Harris' point that "Atheism is not a thing" is the same point I made to this group--it may be that the only thing we have in common is a lack of belief in God. If the group focuses on that, the meetings will be as entertaining as a meeting of people whose only commonality is disinterest in watching spectator sports, who get together to discuss their disinterest in watching spectator sports (or worse yet, watching spectator sports to comment on how stupid it is).
I should add to this that in my opinion, the term "freethinker" includes a subset of theists (I am in agreement with Jeff Lowder on this point, though, unlike Jeff, I believe I have met such people, though perhaps I have confused some kinds of fideists with freethinkers), and I welcome association with them.

I have a preference for the term "skeptic" over "atheist" because I like the way it focuses the attention on method--doubt--rather than on doctrine--lack of belief in gods. If I were to find sufficient evidence for the existence of God, I would become a theist, but I would remain a skeptic. One of the most inspiring books I've read in the last couple of years was Jennifer Michael Hecht's Doubt: A History, because she shows that there is a very long tradition of doubters of the dominant religious views, and that even in cases where doubters are driven underground, doubt resurfaces again.

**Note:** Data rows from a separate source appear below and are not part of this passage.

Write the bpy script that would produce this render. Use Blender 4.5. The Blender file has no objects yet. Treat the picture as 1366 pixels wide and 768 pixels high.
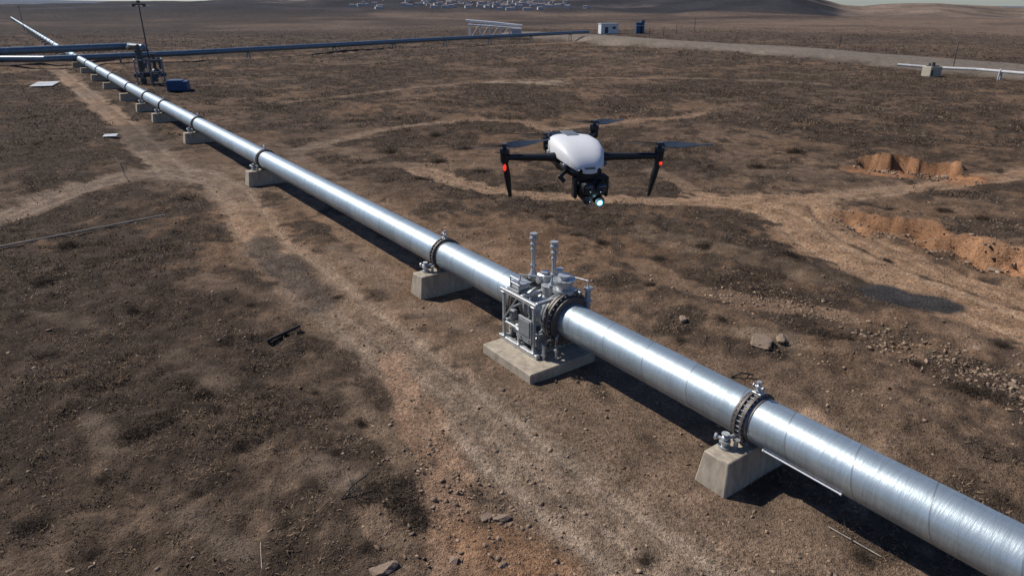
import bpy, bmesh, math, random
import numpy as np
from mathutils import Vector, Matrix

random.seed(7); rng=np.random.default_rng(11)
scene=bpy.context.scene
COL=scene.collection
F=911.0; PITCH=math.atan(374/911.0); CP=math.cos(PITCH); SP=math.sin(PITCH); CH=9.3

def ray(u,v):
    dx=(u-683)/F; dy=(v-384)/F
    return (dx, CP-dy*SP, -SP-dy*CP)
def G(u,v,h=0.0):
    d=ray(u,v); t=(CH-h)/(-d[2])
    return Vector((d[0]*t,d[1]*t,h))

# ---------------------------------------------------------------- pipe frame
PA=G(1366,746,1.3); PB=G(355,213,1.3)
ex=(PA-PB).normalized(); ey=Vector((-ex.y,ex.x,0))
O=G(740,415,1.3); O=PB+ex*((O-PB).dot(ex)); O.z=0
ROT=math.atan2(ex.y,ex.x)
def S_of(u,v,h=1.3): return (G(u,v,h)-O).dot(ex)
def WL(s,t,z=0): return Vector((O.x+ex.x*s+ey.x*t, O.y+ex.y*s+ey.y*t, z))

# ---------------------------------------------------------------- noise
def vn(x,y,seed=0):
    xi=np.floor(x); yi=np.floor(y); fx=x-xi; fy=y-yi
    xi=xi.astype(np.int64); yi=yi.astype(np.int64)
    def h(a,b):
        n=(a*374761393+b*668265263+seed*974634777)&0xffffffff
        n=((n^(n>>13))*1274126177)&0xffffffff
        n=n^(n>>16)
        return (n&0xffffff)/float(0xffffff)
    fx=fx*fx*fx*(fx*(fx*6-15)+10); fy=fy*fy*fy*(fy*(fy*6-15)+10)
    a=h(xi,yi); b=h(xi+1,yi); c=h(xi,yi+1); d=h(xi+1,yi+1)
    return (a+(b-a)*fx)*(1-fy)+(c+(d-c)*fx)*fy
def fbm(x,y,sc,oc=4,seed=0):
    x=x/sc; y=y/sc; s=0; a=1; t=0
    for i in range(oc):
        s=s+a*vn(x,y,seed+i*17); t+=a; a*=.5
        x,y=(x*1.6-y*1.2)+3.1,(x*1.2+y*1.6)+7.7
    return s/t
def ss(a,b,x):
    t=np.clip((x-a)/(b-a),0,1); return t*t*(3-2*t)
def pdist(x,y,pts):
    best=np.full(x.shape,1e9); sg=np.zeros(x.shape); al=np.zeros(x.shape); acc=0; tot=0
    for a,b in zip(pts[:-1],pts[1:]): tot+=(b-a).length
    for a,b in zip(pts[:-1],pts[1:]):
        dx=b.x-a.x; dy=b.y-a.y; L2=dx*dx+dy*dy; L=math.sqrt(L2)
        t=np.clip(((x-a.x)*dx+(y-a.y)*dy)/L2,0,1)
        qx=x-(a.x+t*dx); qy=y-(a.y+t*dy); d=np.sqrt(qx*qx+qy*qy)
        m=d<best
        best=np.where(m,d,best); sg=np.where(m,np.sign(dx*qy-dy*qx)*d,sg); al=np.where(m,acc+t*L,al); acc+=L
    return best,sg,al/tot
def PL(*p): 
    q=[G(a,b) for a,b in p]
    if len(q)<3: return q
    out=[]
    for i in range(len(q)-1):
        p0=q[max(i-1,0)];p1=q[i];p2=q[i+1];p3=q[min(i+2,len(q)-1)]
        for k in range(4):
            t=k/4; out.append(0.5*((2*p1)+(p2-p0)*t+(2*p0-5*p1+4*p2-p3)*t*t+(3*p1-p0-3*p2+p3)*t**3))
    out.append(q[-1]); return out

# tracks: (polyline, halfwidth, strength, redness, ruts)
TR=[
 (PL((-120,325),(0,290),(60,266),(120,246),(190,231),(245,229),(295,244),(325,275),(345,310),(400,360),(470,415),(560,492),(640,565),(720,635),(800,695),(900,775),(1000,850)),1.30,.92,.30,1),
 (PL((75,93),(112,122),(150,152),(190,190),(215,215),(235,232)),1.25,.9,.35,1),
 (PL((395,200),(450,187),(510,173),(570,164),(640,160),(700,163),(730,172),(760,170),(840,160),(905,157),(940,150)),.8,.85,.35,0),
 (PL((560,225),(640,250),(720,260),(800,262),(900,266),(1000,263),(1080,262),(1200,250),(1300,238),(1366,230),(1500,212)),.95,1.0,.7,1),
 (PL((940,262),(1010,272),(1055,292),(1090,322),(1150,352),(1220,380),(1290,405),(1366,437),(1480,490)),1.5,1.0,.95,1),
 (PL((1040,270),(1090,266),(1115,290),(1150,318),(1230,352),(1366,400)),.8,.95,1.0,1),
 (PL((870,225),(905,240),(925,262)),.5,.6,.5,0),
 (PL((395,205),(425,232),(480,262),(560,300),(650,330),(760,390)),.8,.45,.3,0),
 (PL((-200,102),(0,97),(60,92),(150,86),(400,76),(600,64),(790,53)),2.2,.6,.25,0),
 (PL((380,137),(560,116),(700,106),(900,104),(1100,112)),.7,.6,.3,0),
 (PL((860,350),(900,375),(1000,400),(1120,418)),.6,.4,.3,0),
 (PL((420,190),(520,215),(640,222)),.8,.35,.3,0),
 (PL((250,229),(300,222),(360,240),(440,290),(540,360)),.8,.5,.3,0),
]
DP=[(G(1178,386)),(G(1215,396)),(G(1250,401))]
PATCH=[
 (PL((345,318),(380,358),(425,402)),.75,(.075,.062,.052),.75),
 (PL((160,168),(210,196)),1.5,(.08,.066,.055),.6),
 (PL((670,110),(730,111)),2.5,(.36,.27,.19),.9),
 (PL((1110,285),(1160,294),(1225,310),(1290,331),(1366,355)),.65,(.40,.235,.135),.9),
 (PL((1155,224),(1215,228),(1275,236)),1.5,(.42,.205,.10),1.0),
 (PL((520,480),(560,560),(600,640),(620,768)),.55,(.33,.205,.13),.7),
 (PL((470,520),(530,620)),.35,(.30,.21,.14),.6),
 (PL((900,640),(960,690),(1060,720)),.9,(.27,.185,.125),.5),
 (PL((1085,562),(1150,600)),.5,(.37,.25,.165),.8),
 (PL((430,620),(450,640)),.6,(.30,.22,.16),.6),
 (PL((260,380),(380,400)),.8,(.30,.205,.14),.5),
 (PL((660,720),(720,760)),.8,(.32,.18,.10),.7),
 (PL((1005,452),(1045,458)),.5,(.30,.22,.15),.7),
 (PL((860,310),(1000,345),(1120,370)),.9,(.25,.175,.115),.45),
 (PL((560,410),(640,440)),.7,(.31,.22,.155),.5),
 (PL((450,330),(520,380)),.6,(.31,.22,.155),.5),
 (PL((1270,440),(1366,480)),.7,(.30,.20,.13),.5),
 (PL((120,560),(160,600)),.35,(.22,.165,.12),.5),
 (PL((250,690),(330,740)),.3,(.22,.165,.12),.5),
 (PL((60,420),(140,440)),.4,(.20,.15,.11),.45),
 (PL((230,480),(300,520)),.35,(.22,.16,.115),.45),
]
SC=[ (PL((1105,280),(1160,289),(1225,304),(1290,324),(1366,348),(1450,373)),.62,1.7,1.0),
     (PL((1140,212),(1185,215),(1230,220),(1290,228)),.95,1.7,.8),
     (PL((1150,432),(1250,462),(1366,515),(1450,550)),.10,2.0,1.0)]
BERM=PL((700,47),(800,52),(900,60),(1050,71),(1200,85),(1366,99),(1600,122),(1900,155))
PA_U=[-900,-300,0,200,300,450,560,700,800,850,900,950,1000,1040,1080,1120,1150,1250,1366,2200]
PA_V=[8,7,9,6,1,3,0,-3,0,2,-2,-8,-13,-8,0,9,12,8,14,9]
PB_V=[3,3,1,3,4,4,4,4,4,4,5,6,6,6,7,7,9,8,9,5]
def lat(x,y): return (x-O.x)*ey.x+(y-O.y)*ey.y
def hgt(x,y):
    x=np.asarray(x,float); y=np.asarray(y,float)
    r=np.hypot(x,y)
    t=lat(x,y)
    near=np.clip(1-r/220,0,1)
    h=(fbm(x,y,9,3,1)-.5)*.5+((fbm(x,y,1.6,3,2)-.5)*.30+(fbm(x,y,.5,3,3)-.5)*.24)*near
    h=h+(fbm(x,y,70,3,5)-.5)*3.2*ss(60,200,r)
    flat=ss(1.5,5,np.abs(t+.4)); h=h*(.14+.86*flat)
    for pts,hw,st,_,rt in TR:
        d,sg,_a=pdist(x,y,pts)
        m=1-ss(hw*.8,hw*1.9,d)
        h=h*(1-m*.65)-m*.05+rt*.06*(1-m)*np.exp(-((d-hw*1.5)/.5)**2)
        if rt: h=h-.08*np.exp(-((np.abs(sg)-.75)/.2)**2)
    for pts,a,wd,jg in SC:
        d,sg,al=pdist(x,y,pts)
        jag=(fbm(x,y,2.0,4,9)-.5)*3.2*jg
        taper=ss(0,.12,al)*ss(1,.88,al)*np.where((al<=0)|(al>=1),0,1)*np.clip(.1+1.8*fbm(x,y,2.6,3,12),0,1.6)
        q=-sg+jag
        h=h-a*taper*ss(0,.5,q)*np.exp(-(np.clip(q,0,99)/wd)**2)+.45*a*taper*(1-ss(0,.55,q))*np.exp(-(np.clip(-q,0,99)/wd/.8)**2)*(.6+fbm(x,y,.8,2,4))
        h=h+(fbm(x,y,.6,3,14)-.5)*.6*a*taper*np.exp(-(d/1.5)**2)
    d,sg,al=pdist(x,y,DP); h=h*ss(.6,2.0,d)-.10*(1-ss(.6,2.0,d))
    d,sg,al=pdist(x,y,BERM)
    h=h*(ss(4,14,d)*.8+.2)+1.0*(1-ss(5,11,d))
    u=683+np.tan(np.clip(np.arctan2(x,np.maximum(y,1e-3)),-1.2,1.2))*985
    A=9.3+(10-np.interp(u,PA_U,PA_V))*.00094*1600
    Bk=9.3+(10-np.interp(u,PA_U,PB_V))*.00094*7000
    nz=fbm(x,y,300,4,8)
    h=h+(A-2)*ss(560,1600,r)*(.8+.4*nz)*(1-ss(2300,4000,r))+ (nz-.5)*20*ss(450,900,r)*(1-ss(2000,3500,r))
    h=h+Bk*ss(4500,7000,r)*(.84+.32*fbm(x,y,900,3,18))
    return h
def H1(x,y): return float(hgt(np.array([x]),np.array([y]))[0])
def on(u,v,dz=0):
    p=G(u,v); return Vector((p.x,p.y,H1(p.x,p.y)+dz))

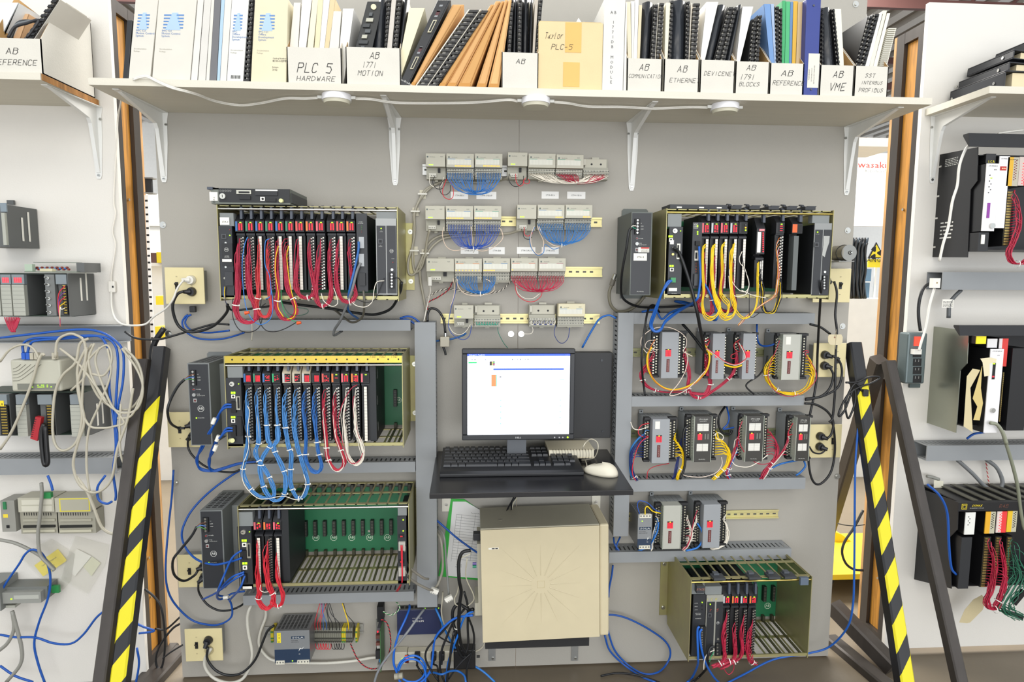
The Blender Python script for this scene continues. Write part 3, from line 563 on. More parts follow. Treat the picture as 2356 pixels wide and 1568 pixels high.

UPDATE (October 8, 2007): Sam Harris has responded to criticism here, and P.Z. Myers responds to that here. I agree with Myers.

UPDATE (October 9, 2007): P.Z. Myers comments on Sam Harris' references to an atheist "cult." Again, I agree with Myers here--the attributes of a cult are something like this or this. There can be atheist cults, but they need to exhibit those characteristics to deserve the name.

UPDATE (October 16, 2007): Chris Hallquist weighs in on the subject at the Internet Infidels website.